花花酱 LeetCode 2190. Most Frequent Number Following Key In an Array

By zxi on March 11, 2022

You are given a 0-indexed integer array nums. You are also given an integer key, which is present in nums.

For every unique integer target in nums, count the number of times target immediately follows an occurrence of key in nums. In other words, count the number of indices i such that:

0 <= i <= nums.length - 2,
nums[i] == key and,
nums[i + 1] == target.

Return the target with the maximum count.
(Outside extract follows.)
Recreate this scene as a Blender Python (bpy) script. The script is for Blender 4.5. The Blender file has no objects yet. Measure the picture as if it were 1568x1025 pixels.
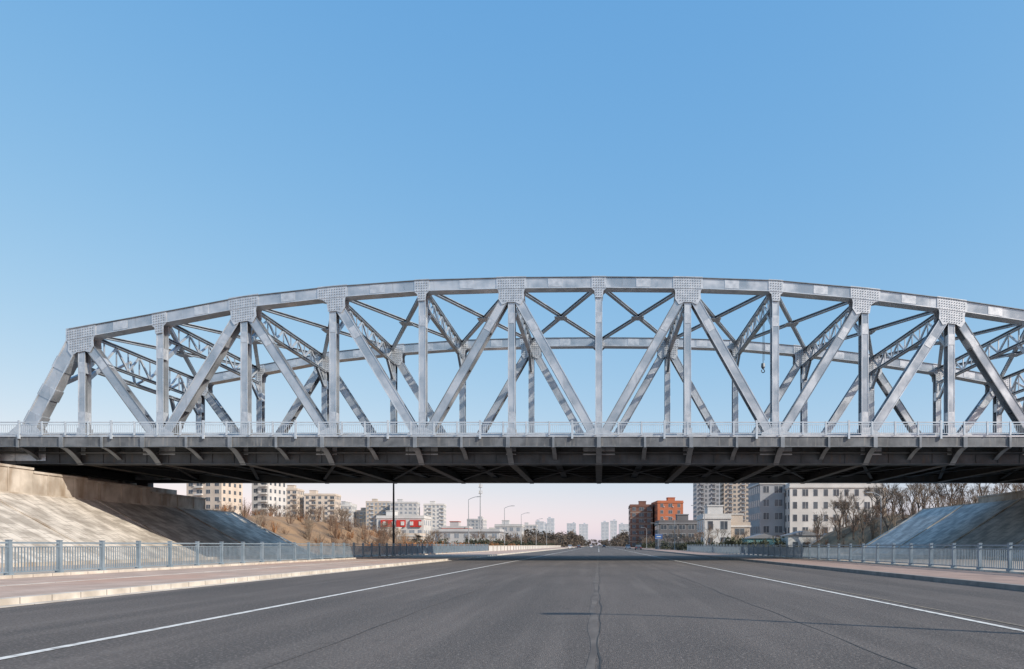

The test cases will be generated such that the target with maximum count is unique.

Example 1:

Input: nums = [1,100,200,1,100], key = 1
Output: 100
Explanation: For target = 100, there are 2 occurrences at indices 1 and 4 which follow an occurrence of key.
No other integers follow an occurrence of key, so we return 100.

Example 2:

Input: nums = [2,2,2,2,3], key = 2
Output: 2
Explanation: For target = 2, there are 3 occurrences at indices 1, 2, and 3 which follow an occurrence of key.
For target = 3, there is only one occurrence at index 4 which follows an occurrence of key.
target = 2 has the maximum number of occurrences following an occurrence of key, so we return 2.

Constraints:

2 <= nums.length <= 1000
1 <= nums[i] <= 1000
The test cases will be generated such that the answer is unique.

Solution: Hashtable

Time complexity: O(n)
Space complexity: O(n)

C++

// Author: Huahua

class Solution {

public:

int mostFrequent(vector<int>& nums, int key) {

const int n = nums.size();

unordered_map<int, int> m;

int count = 0;

int ans = 0;

for (int i = 1; i < n; ++i) {

if (nums[i - 1] == key && ++m[nums[i]] > count) {

count = m[nums[i]];

ans = nums[i];

}

return ans;

}

};